Write out each line from the data below that includes the word "objects".

## START

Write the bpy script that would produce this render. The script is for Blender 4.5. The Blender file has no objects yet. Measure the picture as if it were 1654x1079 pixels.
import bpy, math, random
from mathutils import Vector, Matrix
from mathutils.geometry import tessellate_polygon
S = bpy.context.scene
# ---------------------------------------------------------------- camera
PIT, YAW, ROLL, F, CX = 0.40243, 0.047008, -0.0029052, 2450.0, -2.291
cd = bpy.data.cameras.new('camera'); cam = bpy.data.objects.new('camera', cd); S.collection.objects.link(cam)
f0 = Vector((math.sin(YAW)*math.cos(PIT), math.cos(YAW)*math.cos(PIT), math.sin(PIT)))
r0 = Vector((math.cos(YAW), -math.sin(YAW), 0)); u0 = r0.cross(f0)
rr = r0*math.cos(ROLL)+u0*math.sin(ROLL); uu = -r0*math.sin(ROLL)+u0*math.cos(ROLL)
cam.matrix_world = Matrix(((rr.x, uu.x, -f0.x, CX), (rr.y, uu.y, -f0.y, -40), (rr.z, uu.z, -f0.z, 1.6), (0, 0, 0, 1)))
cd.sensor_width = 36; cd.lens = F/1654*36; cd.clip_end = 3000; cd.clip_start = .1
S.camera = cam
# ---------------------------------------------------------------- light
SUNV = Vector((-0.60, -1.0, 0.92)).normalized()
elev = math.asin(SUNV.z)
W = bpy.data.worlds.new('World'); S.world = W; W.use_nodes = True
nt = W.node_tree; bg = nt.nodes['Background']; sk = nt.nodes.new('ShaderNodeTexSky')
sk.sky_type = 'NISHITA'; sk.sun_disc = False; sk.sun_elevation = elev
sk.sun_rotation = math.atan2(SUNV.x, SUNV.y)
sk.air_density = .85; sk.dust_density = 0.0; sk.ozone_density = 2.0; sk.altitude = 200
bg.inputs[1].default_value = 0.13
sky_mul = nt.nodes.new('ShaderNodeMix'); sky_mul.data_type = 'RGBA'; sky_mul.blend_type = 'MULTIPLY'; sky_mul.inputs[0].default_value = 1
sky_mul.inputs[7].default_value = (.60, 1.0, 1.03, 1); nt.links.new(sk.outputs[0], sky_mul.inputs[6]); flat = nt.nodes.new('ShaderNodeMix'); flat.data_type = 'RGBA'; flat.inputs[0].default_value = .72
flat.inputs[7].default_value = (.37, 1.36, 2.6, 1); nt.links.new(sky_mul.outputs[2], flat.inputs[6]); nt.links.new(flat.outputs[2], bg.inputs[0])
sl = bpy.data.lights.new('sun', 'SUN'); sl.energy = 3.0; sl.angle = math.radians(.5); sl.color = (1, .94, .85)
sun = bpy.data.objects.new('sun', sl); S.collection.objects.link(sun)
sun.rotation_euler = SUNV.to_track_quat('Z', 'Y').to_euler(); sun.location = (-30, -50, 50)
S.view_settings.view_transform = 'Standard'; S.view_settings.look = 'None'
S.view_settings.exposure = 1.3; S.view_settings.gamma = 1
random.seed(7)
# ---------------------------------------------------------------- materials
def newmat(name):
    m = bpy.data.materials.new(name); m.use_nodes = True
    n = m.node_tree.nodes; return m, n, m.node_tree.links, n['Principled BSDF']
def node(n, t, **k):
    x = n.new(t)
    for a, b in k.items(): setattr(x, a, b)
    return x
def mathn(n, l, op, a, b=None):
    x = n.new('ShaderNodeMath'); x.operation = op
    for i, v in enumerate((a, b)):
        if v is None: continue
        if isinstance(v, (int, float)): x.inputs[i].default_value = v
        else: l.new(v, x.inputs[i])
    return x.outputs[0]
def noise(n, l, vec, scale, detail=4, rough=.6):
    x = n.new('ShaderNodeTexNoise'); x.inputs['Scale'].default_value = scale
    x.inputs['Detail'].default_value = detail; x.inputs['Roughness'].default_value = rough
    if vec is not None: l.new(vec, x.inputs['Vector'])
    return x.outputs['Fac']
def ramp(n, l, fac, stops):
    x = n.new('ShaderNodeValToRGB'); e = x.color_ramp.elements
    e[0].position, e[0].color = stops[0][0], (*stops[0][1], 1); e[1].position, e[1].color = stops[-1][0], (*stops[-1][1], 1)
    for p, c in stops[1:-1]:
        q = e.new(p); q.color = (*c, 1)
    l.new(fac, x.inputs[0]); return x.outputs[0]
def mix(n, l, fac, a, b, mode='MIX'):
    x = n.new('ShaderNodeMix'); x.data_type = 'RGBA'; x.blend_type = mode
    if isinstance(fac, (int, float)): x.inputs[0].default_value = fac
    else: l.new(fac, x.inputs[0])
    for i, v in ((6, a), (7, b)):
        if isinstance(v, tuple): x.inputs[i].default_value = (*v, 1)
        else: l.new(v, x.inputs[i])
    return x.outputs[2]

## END

*Response to this task*
Write the bpy script that would produce this render. The script is for Blender 4.5. The Blender file has no objects yet. Measure the picture as if it were 1654x1079 pixels.
cd = bpy.data.cameras.new('camera'); cam = bpy.data.objects.new('camera', cd); S.collection.objects.link(cam)
sun = bpy.data.objects.new('sun', sl); S.collection.objects.link(sun)